Los Angeles Mayor Eric Garcetti has a water-supply plan for fresh water that would endanger city growth and city residents while risking man-made seismic activity in the San Fernando Valley.

Some Angelenos may recall videos of Mayor Garcetti enthusiastically dumping a few of the 96 million bobbing black “shade balls” deployed August 2015 at a Sylmar-sited Los Angeles freshwater reservoir. Allegedly, the “shade balls” were placed to reduce freshwater evaporation and prevent harmful algal blooms in the reservoir because scientists had previously determined the monolayer of floating plastic balls incorporated more manufactured freshwater than the reservoir freshwater saved during two years evaporation reduction! 

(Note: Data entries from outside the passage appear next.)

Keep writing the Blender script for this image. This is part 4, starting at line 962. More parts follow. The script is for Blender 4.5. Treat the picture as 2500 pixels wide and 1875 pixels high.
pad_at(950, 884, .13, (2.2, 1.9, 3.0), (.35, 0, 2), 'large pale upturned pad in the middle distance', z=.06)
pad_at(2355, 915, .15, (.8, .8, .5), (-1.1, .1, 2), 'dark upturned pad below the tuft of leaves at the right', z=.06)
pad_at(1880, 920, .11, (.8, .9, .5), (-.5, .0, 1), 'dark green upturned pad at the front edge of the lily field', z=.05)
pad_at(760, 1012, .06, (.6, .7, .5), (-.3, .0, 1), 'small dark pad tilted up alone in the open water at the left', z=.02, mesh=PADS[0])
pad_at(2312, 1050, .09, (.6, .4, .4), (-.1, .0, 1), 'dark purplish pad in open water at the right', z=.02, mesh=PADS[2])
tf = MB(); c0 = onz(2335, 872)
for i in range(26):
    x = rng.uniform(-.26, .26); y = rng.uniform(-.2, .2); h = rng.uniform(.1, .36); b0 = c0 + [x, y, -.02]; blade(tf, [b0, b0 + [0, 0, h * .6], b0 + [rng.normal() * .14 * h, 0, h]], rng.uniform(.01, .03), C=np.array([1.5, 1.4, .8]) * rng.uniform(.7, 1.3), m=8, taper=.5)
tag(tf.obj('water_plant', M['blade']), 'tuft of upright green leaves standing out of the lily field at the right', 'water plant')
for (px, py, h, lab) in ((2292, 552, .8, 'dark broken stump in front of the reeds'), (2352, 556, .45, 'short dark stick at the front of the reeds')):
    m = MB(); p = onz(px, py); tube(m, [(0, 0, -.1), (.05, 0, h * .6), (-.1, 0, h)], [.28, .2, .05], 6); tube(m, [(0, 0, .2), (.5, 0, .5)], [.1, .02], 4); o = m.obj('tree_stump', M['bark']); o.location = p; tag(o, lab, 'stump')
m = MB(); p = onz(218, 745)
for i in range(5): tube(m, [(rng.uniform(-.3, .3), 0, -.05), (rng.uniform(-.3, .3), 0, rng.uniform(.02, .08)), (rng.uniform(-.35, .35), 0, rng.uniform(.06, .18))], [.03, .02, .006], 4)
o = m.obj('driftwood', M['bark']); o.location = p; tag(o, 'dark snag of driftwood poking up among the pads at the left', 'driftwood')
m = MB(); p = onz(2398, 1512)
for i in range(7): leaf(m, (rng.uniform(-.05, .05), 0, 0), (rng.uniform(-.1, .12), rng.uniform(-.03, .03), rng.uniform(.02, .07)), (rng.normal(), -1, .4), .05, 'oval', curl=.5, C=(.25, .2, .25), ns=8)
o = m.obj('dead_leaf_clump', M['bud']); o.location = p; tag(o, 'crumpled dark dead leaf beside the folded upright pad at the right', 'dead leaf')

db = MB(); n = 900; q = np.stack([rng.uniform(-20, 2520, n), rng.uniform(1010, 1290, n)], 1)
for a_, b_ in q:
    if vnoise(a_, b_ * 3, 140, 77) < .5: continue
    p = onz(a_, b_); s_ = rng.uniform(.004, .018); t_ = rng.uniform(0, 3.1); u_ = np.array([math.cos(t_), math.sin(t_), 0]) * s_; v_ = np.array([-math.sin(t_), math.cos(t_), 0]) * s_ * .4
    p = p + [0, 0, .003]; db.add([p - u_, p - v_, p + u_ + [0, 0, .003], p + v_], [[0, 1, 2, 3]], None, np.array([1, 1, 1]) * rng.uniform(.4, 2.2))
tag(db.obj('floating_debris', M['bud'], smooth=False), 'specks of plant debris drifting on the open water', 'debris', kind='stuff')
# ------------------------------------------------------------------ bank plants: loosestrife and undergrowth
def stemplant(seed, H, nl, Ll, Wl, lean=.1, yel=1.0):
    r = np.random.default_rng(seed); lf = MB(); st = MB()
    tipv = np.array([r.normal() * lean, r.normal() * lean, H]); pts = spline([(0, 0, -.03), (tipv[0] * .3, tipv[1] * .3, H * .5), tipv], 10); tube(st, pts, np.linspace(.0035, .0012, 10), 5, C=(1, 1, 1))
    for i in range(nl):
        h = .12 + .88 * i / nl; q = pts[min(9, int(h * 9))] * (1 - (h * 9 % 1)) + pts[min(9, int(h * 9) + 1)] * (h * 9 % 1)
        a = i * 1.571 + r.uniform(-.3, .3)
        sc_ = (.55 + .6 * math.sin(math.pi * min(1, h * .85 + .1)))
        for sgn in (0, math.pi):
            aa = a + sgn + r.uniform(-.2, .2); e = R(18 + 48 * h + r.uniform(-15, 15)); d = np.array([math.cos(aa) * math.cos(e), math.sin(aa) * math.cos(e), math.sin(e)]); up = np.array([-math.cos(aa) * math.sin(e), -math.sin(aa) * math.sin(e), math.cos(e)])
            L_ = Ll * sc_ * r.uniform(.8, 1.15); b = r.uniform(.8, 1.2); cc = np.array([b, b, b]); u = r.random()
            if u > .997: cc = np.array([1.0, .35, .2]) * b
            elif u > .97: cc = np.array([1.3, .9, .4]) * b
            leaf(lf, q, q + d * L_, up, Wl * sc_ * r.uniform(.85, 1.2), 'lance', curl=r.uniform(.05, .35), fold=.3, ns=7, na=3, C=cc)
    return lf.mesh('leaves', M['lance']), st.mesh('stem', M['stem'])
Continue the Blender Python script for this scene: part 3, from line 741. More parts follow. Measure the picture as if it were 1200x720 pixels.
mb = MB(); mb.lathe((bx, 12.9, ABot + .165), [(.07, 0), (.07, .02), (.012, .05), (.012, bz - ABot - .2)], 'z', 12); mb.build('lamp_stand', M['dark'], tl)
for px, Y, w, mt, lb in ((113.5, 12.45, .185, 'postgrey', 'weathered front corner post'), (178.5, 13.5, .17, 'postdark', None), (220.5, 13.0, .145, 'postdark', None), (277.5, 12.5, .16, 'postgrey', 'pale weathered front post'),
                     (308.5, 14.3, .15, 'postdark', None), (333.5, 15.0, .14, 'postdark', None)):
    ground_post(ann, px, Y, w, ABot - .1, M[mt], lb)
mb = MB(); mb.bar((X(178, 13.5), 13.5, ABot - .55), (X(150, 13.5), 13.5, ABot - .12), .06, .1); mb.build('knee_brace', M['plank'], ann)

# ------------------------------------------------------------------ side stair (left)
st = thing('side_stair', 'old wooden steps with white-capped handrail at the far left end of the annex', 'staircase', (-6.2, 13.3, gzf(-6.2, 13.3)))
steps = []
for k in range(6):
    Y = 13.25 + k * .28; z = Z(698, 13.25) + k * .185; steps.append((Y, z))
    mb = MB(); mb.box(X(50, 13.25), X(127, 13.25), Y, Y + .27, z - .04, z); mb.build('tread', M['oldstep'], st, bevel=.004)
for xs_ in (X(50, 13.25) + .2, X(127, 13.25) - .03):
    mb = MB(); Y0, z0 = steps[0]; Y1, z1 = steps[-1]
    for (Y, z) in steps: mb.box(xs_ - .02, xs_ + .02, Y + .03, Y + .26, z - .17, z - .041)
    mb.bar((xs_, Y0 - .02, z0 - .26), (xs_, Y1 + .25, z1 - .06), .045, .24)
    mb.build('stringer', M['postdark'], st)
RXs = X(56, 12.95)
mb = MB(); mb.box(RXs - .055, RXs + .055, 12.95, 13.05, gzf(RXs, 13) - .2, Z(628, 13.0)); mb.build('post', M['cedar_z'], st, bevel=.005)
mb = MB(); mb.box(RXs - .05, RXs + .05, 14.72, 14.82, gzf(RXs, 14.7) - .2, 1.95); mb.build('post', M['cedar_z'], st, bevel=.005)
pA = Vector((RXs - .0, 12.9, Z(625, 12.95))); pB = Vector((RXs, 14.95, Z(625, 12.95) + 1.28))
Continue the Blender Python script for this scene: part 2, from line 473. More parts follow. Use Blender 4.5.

That theatrical Great California drought “quick fix” moment was followed by the mayor’s endorsement of a new freshwater plan supported by the Los Angeles Department of Water and Power Garcetti called the “Second Mulholland Moment.” 

Prompted by a 2018-issued UCLA report, the idea was to duplicate bringing more water to dry Los Angeles as William Mulholland had down by piping it in from the Owens Valley more than 100 years ago.

Basically, coordinating with Garcetti, LADWP would have to maximize local freshwater harvest mainly from treated stormwater capture and recycled groundwater that would need to be expensively de-contaminated before any use industrially or as a potable supply resource. Essentially, with such a scheme, LADWP and Garcetti have informed the public that the City of Los Angeles’ future growth is limited, that sustainability technologies like plastic shade balls and circular use/cleansing of flood and underground freshwater will eventually terminate the City’s infrastructural expansion (horizontally and vertically). They have presented local taxpayers with the dreary prospect of status quo “resilience”, and a radical Green “Second Mulholland Moment”!

UCLA and LADWP-promoted visions underpinning Garcetti’s intended geological transformations—pumping stormwater into the ground (loading) and pumping groundwater out (unloading) to satisfy urban needs and wants—is too risky to continuation of citizen livelihoods and home ownership ever to be undertaken on the vast geographical scale suggested by UCLA and the LADWP. Think: Bobbling Landscapes rather than Bobbing Shade Balls!

LADWP’s flood and groundwater recycling focus is the San Fernando Valley. 

Why? The Valley is mostly residential nowadays because industry was long-ago driven out-of-state by high taxation. Near Dodger Stadium, the San Fernando Valley groundwater geologic formations are constrained by the terrain, almost separated from downtown Los Angeles and the downstream part of the Los Angeles River Basin. So, litigious skyscraper owners in downtown won’t be subject directly to increases in local seismic events by human-induced tampering of the ground. 

Past extractive oil and gas done by pumping caused human-induced mega-problems for many Angelenos: the Baldwin Hills freshwater reservoir failure of 1963; the 1985 Ross Department Store gas explosion and, most recently, the Aliso Canyon gas blowout of 2015-2016. Geologic formations cannot be successfully choregraphed or operated like some gigantic calliope. To ensure the safety of homes, factories and all the necessary serving infrastructures, including LADWP and other freshwater-supply systems, this must not happen! 

Following seismic events, litigation will devour taxpayer-provided funds at a rate faster than potable water could flow through pipes. And, what is most notable is the initiating 200-page UCLA report never factored the potential future City of Los Angeles and other community’s use of desalinated North Pacific Ocean seawater. Garcetti, a lawyer by training and apparently a thoroughly politicized wannabe Environmental Artist, remains poorly acquainted with geological principles. He has no business supporting a “Second Mulholland Moment” because it is a wasteful academic and planning organization macro-scheme never likely to benefit the over-taxed citizens of Los Angeles who dwell and work atop the geologically unstable Los Angeles River Basin.